# Task brief:
Return exactly and only these lines: the first of the listing through the one containing "HOR = 740.0".

# Dataset content:

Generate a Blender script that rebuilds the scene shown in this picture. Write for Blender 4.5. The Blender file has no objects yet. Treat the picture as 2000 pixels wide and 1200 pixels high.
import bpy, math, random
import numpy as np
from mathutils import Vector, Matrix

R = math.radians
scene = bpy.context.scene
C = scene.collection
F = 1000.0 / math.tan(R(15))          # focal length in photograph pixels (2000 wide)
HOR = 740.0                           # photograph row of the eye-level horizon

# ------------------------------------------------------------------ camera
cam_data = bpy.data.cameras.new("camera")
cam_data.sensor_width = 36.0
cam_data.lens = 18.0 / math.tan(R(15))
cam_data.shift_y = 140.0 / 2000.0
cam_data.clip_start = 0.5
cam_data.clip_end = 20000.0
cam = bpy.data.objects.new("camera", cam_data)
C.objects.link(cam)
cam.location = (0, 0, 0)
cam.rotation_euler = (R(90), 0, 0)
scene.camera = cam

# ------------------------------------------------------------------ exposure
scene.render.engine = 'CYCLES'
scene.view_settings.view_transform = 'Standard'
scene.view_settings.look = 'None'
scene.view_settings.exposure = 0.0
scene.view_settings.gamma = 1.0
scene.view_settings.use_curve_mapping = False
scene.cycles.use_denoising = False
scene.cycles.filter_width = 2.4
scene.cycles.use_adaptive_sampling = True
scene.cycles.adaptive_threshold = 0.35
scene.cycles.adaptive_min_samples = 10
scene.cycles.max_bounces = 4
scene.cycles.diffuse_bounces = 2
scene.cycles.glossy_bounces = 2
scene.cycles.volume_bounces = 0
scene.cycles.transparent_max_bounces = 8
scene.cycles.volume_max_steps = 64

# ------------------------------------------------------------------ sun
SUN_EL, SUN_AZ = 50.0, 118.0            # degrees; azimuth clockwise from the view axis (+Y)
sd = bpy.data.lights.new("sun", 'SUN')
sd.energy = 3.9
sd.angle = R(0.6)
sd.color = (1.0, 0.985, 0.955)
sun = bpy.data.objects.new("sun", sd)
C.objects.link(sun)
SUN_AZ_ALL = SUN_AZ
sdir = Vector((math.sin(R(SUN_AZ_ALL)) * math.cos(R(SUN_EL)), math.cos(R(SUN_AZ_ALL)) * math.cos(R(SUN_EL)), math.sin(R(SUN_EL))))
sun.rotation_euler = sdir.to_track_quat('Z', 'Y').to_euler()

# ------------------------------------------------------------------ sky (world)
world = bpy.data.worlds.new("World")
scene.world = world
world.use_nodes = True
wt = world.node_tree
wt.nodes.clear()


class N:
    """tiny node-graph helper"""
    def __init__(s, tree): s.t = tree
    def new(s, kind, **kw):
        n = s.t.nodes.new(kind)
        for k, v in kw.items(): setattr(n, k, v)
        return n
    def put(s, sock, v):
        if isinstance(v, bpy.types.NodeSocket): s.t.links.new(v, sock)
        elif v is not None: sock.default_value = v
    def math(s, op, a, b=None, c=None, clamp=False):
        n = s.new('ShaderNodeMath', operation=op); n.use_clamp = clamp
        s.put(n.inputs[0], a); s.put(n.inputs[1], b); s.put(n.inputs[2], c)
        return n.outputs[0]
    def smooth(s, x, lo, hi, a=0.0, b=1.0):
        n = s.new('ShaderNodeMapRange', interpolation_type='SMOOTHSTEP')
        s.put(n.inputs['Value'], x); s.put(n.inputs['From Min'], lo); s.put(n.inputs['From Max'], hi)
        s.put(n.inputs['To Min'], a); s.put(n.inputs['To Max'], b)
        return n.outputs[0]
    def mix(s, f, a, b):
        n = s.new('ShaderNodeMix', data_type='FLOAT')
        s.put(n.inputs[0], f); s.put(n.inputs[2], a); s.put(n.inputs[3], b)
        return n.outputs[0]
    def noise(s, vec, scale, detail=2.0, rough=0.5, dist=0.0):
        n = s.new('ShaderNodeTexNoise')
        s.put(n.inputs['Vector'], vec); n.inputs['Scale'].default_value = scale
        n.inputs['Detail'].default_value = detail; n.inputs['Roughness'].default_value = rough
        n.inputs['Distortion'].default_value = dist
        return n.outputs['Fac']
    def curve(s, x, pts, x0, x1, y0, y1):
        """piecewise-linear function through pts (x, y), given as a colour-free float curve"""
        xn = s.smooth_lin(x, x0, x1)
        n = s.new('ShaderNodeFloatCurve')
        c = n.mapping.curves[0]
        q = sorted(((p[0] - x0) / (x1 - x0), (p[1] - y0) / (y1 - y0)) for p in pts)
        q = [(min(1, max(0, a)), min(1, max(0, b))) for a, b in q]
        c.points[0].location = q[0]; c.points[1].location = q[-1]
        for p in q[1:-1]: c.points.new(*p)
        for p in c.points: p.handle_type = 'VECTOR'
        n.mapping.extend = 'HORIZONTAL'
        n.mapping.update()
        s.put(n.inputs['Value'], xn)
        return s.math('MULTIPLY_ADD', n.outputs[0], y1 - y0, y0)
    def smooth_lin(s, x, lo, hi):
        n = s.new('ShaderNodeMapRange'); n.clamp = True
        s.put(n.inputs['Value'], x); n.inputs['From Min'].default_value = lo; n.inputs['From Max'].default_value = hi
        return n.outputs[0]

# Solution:
Generate a Blender script that rebuilds the scene shown in this picture. Write for Blender 4.5. The Blender file has no objects yet. Treat the picture as 2000 pixels wide and 1200 pixels high.
import bpy, math, random
import numpy as np
from mathutils import Vector, Matrix

R = math.radians
scene = bpy.context.scene
C = scene.collection
F = 1000.0 / math.tan(R(15))          # focal length in photograph pixels (2000 wide)
HOR = 740.0                           # photograph row of the eye-level horizon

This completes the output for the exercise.